Just my beef du jour.

That's how it should be, yes, that's how it used to be and that's how it still is most of the time. However, certain newer members of Congress - Cawthorn, MTG, and Omar and Tlaib when they were in their first term - crave attention and, to use Washingtonian lexicon, are more interested in being showhorses than workhorses. Especially Cawthorn - he's a clown who's spet a lot less time legislating than he in the news for saying and doing dumb and dangerous things. And when he is actually in Congress, he can't resist attention-seeking behaviour:




Yes, I can readily understand why they SEEK attention, but my question is why do the media GIVE them attention? Reporters can choose who deserves to get attention and who doesn't, and lately the judgment of most reporters seems so questionable.
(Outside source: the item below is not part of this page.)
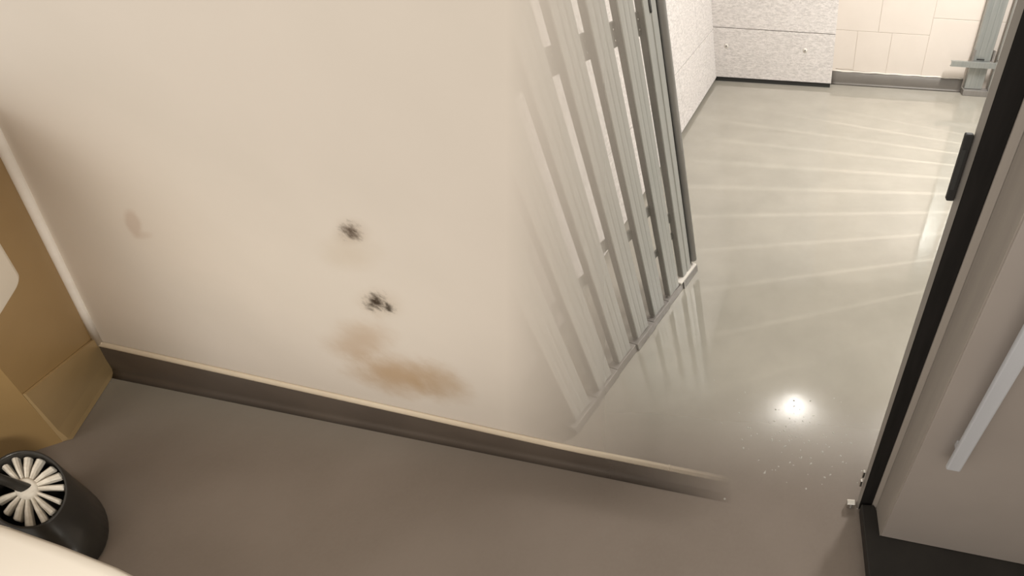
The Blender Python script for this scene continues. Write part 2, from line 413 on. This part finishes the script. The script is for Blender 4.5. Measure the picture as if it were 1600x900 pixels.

Can somebody please explain to me why in recent years, more and more first-term members of Congress are getting so much attention in the press? It happened 2-3 years ago with Alexandria Ocasio-Cortez and now it's happening with MTG, Boebert, and Cawthorn. First-termers should be quietly casting votes and angling to get on a prestigious committee (Appropriations, Energy & Commerce, Rules, or Ways & Means), but the press should be ignoring the freshmen and focusing their attention on members of Congress who have more seniority.
Just my beef du jour.

Because they are very active on social media and are going out of their way to get into the news.

You don't hear about Sara Jacobs or Cliff Bentz or Victoria Lange because they just do their job quietly. (Case in point - 2 of those 3 people are real freshman members of congress, 1 is made-up. Can you tell which it is?)

Maybe it's just because I'm a nerd about politics, but it's Lange who's fictional. I was skepitcal there was a Victoria Lange in Congress even before I read the bolded section of your post (though there is a Ukranian-American first-term Republican, Victoria Spartz, from IN05 north of Indianpolis), but I do know of Sara Jacobs (D-CA) and Cliff Bentz (R-OR02).

Thank you. I didn't feel like joining Ferguson97's enticement to join a Sesame Street game of "Which of these things is not like the other?"

I will be deleting this post later today.

Because it generates more views and it's what people want to hear. Why not give/tell the people what they want to hear and report on stories they're interested in? And in all fairness, I can't blame Americans for being less interested in something obscure in Congress than they are in a member of Congress discussing being invited to an orgy.

That said, journalists really should focus more on government instead of headline-grabbers from attention-seekers and horse race journalism, whether or not it helps with the base.